**SHORT TASK**
In the lines below, find how many contain the word "from" and report that figure alone.

**GIVEN MATERIAL**
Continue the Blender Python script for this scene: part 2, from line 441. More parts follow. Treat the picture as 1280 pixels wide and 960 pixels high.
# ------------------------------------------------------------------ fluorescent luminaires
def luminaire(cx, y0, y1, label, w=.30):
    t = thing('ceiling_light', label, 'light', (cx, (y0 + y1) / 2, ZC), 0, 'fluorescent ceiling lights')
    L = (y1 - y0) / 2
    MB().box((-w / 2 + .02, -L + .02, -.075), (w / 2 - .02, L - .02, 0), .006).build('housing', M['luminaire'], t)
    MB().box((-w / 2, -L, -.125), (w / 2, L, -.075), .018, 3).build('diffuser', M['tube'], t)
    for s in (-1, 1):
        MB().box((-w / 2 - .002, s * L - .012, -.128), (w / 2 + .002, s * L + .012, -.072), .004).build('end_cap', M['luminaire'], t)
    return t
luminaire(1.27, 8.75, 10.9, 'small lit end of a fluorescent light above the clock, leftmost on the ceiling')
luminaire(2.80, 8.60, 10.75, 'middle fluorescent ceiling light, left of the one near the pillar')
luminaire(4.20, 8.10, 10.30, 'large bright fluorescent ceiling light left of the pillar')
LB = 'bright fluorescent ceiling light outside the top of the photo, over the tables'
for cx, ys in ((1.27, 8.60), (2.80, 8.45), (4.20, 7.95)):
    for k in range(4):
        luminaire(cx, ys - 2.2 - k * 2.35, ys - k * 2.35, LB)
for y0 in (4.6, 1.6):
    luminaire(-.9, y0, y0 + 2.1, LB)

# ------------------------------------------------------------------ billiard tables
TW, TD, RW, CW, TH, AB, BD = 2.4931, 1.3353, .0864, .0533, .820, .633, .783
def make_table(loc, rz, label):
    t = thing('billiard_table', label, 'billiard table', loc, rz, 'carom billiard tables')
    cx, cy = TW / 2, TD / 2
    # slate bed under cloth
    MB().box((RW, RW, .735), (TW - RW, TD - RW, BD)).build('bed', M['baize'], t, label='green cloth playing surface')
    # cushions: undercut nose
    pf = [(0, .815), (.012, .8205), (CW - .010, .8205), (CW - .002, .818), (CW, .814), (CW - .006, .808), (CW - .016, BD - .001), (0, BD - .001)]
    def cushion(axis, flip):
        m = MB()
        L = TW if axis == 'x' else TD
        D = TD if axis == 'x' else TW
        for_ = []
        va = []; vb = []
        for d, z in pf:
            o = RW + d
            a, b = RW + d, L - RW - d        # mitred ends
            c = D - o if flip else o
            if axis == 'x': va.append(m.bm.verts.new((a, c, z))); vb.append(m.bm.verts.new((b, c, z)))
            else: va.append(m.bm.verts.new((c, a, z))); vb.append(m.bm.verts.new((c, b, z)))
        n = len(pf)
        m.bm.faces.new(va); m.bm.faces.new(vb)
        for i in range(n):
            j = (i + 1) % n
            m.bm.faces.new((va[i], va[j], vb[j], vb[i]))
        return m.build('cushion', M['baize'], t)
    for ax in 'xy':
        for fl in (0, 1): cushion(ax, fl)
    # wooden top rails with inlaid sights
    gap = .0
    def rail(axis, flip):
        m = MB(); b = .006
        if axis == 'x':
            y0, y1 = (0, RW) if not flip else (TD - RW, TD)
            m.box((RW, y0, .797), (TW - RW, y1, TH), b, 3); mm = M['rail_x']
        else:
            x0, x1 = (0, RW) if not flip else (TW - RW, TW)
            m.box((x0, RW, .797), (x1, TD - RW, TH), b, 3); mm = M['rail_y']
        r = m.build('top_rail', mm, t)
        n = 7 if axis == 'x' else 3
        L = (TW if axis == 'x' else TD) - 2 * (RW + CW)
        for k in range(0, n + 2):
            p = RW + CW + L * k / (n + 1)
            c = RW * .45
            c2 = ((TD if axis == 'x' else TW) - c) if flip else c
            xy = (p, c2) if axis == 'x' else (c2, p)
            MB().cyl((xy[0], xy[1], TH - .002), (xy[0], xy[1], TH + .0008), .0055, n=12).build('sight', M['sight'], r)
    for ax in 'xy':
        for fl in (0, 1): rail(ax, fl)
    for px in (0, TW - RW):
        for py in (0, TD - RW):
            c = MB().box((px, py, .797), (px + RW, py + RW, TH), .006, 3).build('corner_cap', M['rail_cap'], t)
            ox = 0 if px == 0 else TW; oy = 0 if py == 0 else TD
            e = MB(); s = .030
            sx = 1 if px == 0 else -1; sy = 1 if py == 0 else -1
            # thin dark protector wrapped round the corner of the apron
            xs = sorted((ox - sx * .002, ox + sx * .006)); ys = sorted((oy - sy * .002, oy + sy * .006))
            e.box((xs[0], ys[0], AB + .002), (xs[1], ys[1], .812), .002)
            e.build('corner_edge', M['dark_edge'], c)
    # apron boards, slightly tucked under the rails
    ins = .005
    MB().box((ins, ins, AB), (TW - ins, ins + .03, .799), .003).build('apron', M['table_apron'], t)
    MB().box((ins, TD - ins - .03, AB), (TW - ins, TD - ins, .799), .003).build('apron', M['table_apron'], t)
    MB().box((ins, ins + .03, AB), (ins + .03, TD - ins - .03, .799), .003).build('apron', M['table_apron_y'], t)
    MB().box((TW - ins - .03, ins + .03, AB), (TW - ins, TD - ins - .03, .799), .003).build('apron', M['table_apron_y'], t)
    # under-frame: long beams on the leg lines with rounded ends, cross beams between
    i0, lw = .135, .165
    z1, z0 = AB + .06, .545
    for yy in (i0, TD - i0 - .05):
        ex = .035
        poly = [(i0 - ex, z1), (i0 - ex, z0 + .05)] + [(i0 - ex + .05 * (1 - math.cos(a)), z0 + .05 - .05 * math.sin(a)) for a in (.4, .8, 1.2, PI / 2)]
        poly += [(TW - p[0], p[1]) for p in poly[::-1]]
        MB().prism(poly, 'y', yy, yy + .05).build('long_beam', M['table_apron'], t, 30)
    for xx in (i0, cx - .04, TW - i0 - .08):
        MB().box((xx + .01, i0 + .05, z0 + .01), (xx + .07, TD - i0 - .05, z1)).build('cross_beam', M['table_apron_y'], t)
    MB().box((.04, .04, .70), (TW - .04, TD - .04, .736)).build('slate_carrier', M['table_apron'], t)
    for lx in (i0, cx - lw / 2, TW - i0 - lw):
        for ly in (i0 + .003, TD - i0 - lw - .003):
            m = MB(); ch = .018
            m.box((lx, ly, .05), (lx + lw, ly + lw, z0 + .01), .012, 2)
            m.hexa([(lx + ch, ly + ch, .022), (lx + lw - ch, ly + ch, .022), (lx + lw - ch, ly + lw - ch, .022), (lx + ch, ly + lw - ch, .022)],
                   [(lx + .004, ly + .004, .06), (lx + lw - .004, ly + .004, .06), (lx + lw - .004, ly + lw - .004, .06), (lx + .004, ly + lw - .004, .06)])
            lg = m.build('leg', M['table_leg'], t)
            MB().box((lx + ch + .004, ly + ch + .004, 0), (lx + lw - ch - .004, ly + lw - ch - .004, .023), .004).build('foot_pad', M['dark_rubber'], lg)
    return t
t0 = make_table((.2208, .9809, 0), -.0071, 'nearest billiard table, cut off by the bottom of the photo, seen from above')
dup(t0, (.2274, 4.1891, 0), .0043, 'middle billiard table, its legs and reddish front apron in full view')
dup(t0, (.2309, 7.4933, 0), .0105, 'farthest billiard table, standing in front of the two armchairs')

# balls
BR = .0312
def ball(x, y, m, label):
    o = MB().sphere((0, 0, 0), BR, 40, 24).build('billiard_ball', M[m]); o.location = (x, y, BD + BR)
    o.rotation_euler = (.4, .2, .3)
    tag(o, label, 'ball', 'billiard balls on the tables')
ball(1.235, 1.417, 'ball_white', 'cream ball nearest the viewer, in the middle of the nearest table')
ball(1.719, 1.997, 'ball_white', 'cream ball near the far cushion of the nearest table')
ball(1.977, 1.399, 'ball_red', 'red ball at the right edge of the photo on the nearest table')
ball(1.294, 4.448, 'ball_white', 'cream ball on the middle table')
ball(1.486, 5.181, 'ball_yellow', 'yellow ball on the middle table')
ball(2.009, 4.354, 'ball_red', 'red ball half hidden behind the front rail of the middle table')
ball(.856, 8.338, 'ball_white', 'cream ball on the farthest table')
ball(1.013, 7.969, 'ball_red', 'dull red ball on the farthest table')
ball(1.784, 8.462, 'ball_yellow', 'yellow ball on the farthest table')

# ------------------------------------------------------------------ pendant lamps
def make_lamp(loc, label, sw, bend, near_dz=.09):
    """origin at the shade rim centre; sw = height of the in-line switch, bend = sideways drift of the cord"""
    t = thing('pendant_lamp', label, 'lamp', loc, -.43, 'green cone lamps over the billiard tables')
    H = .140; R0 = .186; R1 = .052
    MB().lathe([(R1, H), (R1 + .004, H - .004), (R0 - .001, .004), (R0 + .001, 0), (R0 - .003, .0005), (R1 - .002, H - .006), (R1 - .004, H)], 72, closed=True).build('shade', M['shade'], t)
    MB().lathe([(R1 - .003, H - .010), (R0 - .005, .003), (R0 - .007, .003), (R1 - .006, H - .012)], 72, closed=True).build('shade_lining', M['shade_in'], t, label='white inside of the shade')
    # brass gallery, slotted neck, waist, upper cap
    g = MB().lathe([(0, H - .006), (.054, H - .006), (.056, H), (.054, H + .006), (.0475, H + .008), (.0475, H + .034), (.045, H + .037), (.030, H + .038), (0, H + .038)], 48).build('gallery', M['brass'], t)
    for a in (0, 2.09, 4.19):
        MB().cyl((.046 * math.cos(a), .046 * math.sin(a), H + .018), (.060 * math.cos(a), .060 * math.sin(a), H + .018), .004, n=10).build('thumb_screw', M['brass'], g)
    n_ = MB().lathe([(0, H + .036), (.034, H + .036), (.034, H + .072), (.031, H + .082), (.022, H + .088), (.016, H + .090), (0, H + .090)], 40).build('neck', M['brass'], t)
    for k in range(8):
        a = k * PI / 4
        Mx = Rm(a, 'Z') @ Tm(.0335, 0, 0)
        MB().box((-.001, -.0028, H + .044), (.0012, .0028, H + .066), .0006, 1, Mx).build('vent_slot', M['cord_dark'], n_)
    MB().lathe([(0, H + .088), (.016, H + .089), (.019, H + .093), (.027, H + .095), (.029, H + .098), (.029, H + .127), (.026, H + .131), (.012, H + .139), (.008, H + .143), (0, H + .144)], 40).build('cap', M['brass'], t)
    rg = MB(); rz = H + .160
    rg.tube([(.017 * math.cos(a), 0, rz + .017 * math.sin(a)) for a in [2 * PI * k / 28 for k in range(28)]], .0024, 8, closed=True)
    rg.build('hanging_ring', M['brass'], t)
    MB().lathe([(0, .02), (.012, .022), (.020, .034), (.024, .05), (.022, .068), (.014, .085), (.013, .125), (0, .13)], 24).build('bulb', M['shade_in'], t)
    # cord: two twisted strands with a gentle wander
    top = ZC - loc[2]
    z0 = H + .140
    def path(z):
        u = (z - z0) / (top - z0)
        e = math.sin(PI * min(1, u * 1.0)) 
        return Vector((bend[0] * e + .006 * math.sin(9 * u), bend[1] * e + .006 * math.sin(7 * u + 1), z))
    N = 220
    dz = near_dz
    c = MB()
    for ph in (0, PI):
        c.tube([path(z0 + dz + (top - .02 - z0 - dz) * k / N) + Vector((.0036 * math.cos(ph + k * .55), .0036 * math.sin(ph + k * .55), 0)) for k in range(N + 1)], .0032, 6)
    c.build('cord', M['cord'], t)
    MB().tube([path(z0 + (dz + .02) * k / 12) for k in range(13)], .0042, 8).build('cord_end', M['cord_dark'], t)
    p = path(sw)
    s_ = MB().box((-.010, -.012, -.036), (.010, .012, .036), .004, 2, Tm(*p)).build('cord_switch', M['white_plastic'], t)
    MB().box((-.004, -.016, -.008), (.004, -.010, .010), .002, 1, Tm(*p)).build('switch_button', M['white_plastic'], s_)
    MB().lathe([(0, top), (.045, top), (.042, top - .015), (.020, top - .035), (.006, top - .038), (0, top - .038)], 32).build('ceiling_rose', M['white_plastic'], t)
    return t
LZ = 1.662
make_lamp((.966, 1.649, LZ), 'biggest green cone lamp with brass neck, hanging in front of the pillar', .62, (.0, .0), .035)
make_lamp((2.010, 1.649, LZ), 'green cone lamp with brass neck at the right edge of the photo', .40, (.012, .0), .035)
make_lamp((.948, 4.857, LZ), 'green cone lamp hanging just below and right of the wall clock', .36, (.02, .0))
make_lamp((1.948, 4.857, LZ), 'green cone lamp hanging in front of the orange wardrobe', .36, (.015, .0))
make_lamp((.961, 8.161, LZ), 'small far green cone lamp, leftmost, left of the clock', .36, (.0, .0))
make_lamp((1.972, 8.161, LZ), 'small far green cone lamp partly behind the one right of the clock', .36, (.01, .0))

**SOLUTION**
2